Dataset excerpt>
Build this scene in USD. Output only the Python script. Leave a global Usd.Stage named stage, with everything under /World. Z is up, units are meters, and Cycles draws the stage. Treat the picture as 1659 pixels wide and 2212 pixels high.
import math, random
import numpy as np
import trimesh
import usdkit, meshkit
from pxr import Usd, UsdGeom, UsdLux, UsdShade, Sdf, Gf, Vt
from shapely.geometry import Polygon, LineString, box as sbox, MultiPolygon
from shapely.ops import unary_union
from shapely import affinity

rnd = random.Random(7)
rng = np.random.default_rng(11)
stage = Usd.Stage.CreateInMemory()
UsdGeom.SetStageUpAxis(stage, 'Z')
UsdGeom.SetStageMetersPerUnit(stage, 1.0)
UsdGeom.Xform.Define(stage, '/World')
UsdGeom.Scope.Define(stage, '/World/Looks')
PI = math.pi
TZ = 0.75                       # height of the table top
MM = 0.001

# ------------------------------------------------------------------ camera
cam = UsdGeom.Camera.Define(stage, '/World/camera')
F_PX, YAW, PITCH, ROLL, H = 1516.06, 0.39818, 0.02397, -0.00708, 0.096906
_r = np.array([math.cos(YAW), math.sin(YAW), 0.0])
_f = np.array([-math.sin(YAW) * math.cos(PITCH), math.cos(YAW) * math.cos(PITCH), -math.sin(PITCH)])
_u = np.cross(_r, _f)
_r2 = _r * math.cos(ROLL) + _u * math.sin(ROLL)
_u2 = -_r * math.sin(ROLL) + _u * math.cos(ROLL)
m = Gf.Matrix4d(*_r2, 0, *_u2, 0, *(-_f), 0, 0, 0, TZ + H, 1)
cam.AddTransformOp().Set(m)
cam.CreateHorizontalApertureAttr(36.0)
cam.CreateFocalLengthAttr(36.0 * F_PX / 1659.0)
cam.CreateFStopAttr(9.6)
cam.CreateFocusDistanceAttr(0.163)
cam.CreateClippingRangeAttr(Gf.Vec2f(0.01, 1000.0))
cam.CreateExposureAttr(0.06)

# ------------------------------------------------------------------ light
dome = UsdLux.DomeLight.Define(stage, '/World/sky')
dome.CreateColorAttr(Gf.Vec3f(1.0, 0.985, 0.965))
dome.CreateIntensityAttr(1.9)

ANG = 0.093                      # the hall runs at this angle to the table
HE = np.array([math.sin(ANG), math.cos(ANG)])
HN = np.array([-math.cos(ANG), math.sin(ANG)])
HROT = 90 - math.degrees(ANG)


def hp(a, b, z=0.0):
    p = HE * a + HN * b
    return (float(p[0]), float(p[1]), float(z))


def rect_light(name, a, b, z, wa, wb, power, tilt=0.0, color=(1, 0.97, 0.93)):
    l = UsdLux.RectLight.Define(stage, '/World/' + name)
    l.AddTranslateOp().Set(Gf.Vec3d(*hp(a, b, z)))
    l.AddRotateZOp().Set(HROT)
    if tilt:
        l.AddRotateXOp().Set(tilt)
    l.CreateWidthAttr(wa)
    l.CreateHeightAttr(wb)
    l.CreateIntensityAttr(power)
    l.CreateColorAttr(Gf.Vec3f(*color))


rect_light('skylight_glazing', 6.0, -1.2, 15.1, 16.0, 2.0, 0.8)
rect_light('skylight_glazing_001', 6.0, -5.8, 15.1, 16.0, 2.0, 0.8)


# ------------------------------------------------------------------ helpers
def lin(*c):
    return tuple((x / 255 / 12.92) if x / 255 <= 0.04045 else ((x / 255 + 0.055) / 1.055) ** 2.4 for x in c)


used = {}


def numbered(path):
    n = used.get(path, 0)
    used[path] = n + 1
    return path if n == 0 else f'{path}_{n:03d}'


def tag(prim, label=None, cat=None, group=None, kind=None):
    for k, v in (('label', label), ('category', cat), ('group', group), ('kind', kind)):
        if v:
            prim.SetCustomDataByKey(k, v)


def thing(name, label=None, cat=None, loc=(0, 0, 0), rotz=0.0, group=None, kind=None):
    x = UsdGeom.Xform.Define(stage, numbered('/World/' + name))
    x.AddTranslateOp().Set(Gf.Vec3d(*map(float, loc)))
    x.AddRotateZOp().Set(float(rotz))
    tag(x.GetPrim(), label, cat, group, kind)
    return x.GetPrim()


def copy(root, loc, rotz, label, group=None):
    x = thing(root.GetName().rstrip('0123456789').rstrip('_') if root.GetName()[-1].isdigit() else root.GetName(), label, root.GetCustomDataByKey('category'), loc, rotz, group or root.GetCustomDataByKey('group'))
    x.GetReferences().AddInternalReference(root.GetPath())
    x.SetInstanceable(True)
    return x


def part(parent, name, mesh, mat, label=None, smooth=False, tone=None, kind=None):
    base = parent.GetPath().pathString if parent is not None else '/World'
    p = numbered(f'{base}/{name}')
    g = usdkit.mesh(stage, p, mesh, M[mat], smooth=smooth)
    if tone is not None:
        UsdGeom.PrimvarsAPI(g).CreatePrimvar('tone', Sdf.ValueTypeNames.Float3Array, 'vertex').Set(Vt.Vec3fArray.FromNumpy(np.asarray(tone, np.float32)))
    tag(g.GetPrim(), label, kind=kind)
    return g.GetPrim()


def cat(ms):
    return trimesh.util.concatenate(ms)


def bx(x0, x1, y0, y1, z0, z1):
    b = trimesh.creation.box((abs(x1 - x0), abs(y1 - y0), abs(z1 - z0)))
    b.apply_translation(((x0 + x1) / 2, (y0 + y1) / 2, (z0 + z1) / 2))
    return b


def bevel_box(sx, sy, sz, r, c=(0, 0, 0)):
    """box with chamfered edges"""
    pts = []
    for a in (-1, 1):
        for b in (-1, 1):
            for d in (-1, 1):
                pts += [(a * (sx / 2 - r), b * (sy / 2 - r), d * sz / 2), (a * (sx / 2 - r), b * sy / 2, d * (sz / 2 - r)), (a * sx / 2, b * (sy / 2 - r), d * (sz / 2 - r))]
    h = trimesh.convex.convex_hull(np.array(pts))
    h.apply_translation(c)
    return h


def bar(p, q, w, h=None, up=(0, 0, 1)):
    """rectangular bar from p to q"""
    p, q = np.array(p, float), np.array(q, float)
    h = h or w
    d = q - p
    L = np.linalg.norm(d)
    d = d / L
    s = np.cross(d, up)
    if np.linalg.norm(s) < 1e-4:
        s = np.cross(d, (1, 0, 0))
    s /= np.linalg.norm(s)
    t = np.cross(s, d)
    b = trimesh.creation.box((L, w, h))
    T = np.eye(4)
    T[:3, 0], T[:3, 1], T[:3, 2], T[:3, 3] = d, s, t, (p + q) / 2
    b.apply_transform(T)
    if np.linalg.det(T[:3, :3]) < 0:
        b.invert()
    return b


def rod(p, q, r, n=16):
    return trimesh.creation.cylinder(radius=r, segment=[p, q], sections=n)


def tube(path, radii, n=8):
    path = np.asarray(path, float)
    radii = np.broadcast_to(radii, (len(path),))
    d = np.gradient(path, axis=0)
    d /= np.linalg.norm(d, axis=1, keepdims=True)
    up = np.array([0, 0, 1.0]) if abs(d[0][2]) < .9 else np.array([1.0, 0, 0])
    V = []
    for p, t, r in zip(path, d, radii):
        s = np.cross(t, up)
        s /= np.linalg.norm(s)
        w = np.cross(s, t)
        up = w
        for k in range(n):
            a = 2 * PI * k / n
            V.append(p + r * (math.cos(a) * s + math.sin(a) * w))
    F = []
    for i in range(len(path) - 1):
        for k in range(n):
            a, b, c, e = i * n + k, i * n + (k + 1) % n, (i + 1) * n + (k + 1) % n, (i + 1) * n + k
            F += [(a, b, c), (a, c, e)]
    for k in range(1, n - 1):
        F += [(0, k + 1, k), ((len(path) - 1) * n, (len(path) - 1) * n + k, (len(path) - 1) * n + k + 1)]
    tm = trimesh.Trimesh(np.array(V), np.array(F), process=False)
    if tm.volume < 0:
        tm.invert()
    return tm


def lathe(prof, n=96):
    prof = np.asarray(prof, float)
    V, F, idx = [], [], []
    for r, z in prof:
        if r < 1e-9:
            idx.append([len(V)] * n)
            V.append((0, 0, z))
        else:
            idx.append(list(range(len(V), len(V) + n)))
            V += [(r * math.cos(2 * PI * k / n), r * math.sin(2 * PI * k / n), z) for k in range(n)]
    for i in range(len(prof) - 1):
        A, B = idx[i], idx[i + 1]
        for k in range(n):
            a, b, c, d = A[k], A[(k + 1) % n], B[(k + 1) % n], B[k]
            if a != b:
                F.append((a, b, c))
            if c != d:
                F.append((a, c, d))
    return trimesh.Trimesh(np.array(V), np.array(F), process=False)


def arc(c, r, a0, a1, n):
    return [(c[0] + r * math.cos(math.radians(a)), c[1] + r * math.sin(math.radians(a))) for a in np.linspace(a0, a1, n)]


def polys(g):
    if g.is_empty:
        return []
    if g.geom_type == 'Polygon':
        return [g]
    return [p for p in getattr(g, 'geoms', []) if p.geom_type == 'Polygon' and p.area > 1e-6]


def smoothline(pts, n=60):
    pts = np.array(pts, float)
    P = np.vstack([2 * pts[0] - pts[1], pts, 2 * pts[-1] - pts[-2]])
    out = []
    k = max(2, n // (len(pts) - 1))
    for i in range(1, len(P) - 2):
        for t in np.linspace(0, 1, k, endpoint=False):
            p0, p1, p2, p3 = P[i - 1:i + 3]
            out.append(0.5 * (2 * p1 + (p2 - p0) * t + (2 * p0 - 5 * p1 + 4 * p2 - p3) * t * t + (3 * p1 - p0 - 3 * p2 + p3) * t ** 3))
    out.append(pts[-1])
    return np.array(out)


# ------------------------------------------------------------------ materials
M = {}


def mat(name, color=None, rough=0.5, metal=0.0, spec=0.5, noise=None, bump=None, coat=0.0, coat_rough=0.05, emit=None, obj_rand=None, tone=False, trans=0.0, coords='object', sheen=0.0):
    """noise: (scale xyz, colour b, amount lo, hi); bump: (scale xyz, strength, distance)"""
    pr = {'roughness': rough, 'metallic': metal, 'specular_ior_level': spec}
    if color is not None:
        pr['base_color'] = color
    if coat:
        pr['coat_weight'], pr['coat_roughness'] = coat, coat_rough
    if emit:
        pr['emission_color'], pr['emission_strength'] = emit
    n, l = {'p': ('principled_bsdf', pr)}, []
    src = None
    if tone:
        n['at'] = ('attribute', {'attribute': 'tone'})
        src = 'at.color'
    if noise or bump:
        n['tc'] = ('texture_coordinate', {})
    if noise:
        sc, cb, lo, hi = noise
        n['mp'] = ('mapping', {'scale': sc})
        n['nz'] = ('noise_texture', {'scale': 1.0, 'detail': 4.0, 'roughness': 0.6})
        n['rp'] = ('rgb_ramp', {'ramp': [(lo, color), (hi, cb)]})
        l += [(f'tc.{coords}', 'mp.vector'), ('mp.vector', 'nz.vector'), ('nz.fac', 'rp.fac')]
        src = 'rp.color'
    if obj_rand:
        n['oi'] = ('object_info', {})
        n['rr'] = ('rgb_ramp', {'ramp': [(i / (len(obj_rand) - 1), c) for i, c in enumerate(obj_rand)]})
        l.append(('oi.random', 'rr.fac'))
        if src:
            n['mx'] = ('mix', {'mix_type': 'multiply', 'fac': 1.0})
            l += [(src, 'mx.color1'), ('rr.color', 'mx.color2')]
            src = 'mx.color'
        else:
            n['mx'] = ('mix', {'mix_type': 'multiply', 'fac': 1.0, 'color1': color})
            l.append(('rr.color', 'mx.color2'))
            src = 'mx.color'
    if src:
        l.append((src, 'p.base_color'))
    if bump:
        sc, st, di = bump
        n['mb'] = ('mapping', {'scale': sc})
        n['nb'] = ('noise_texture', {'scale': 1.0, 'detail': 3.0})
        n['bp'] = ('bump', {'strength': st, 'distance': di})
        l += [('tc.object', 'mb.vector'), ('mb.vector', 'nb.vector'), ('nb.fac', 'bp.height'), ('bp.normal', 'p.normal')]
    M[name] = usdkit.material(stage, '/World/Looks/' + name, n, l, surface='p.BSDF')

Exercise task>
Your answer should be exactly the lines of the data above, from the first through the line containing "HROT = 90 - math.degrees(ANG)".

Answer in full>
Build this scene in USD. Output only the Python script. Leave a global Usd.Stage named stage, with everything under /World. Z is up, units are meters, and Cycles draws the stage. Treat the picture as 1659 pixels wide and 2212 pixels high.
import math, random
import numpy as np
import trimesh
import usdkit, meshkit
from pxr import Usd, UsdGeom, UsdLux, UsdShade, Sdf, Gf, Vt
from shapely.geometry import Polygon, LineString, box as sbox, MultiPolygon
from shapely.ops import unary_union
from shapely import affinity

rnd = random.Random(7)
rng = np.random.default_rng(11)
stage = Usd.Stage.CreateInMemory()
UsdGeom.SetStageUpAxis(stage, 'Z')
UsdGeom.SetStageMetersPerUnit(stage, 1.0)
UsdGeom.Xform.Define(stage, '/World')
UsdGeom.Scope.Define(stage, '/World/Looks')
PI = math.pi
TZ = 0.75                       # height of the table top
MM = 0.001

# ------------------------------------------------------------------ camera
cam = UsdGeom.Camera.Define(stage, '/World/camera')
F_PX, YAW, PITCH, ROLL, H = 1516.06, 0.39818, 0.02397, -0.00708, 0.096906
_r = np.array([math.cos(YAW), math.sin(YAW), 0.0])
_f = np.array([-math.sin(YAW) * math.cos(PITCH), math.cos(YAW) * math.cos(PITCH), -math.sin(PITCH)])
_u = np.cross(_r, _f)
_r2 = _r * math.cos(ROLL) + _u * math.sin(ROLL)
_u2 = -_r * math.sin(ROLL) + _u * math.cos(ROLL)
m = Gf.Matrix4d(*_r2, 0, *_u2, 0, *(-_f), 0, 0, 0, TZ + H, 1)
cam.AddTransformOp().Set(m)
cam.CreateHorizontalApertureAttr(36.0)
cam.CreateFocalLengthAttr(36.0 * F_PX / 1659.0)
cam.CreateFStopAttr(9.6)
cam.CreateFocusDistanceAttr(0.163)
cam.CreateClippingRangeAttr(Gf.Vec2f(0.01, 1000.0))
cam.CreateExposureAttr(0.06)

# ------------------------------------------------------------------ light
dome = UsdLux.DomeLight.Define(stage, '/World/sky')
dome.CreateColorAttr(Gf.Vec3f(1.0, 0.985, 0.965))
dome.CreateIntensityAttr(1.9)

ANG = 0.093                      # the hall runs at this angle to the table
HE = np.array([math.sin(ANG), math.cos(ANG)])
HN = np.array([-math.cos(ANG), math.sin(ANG)])
HROT = 90 - math.degrees(ANG)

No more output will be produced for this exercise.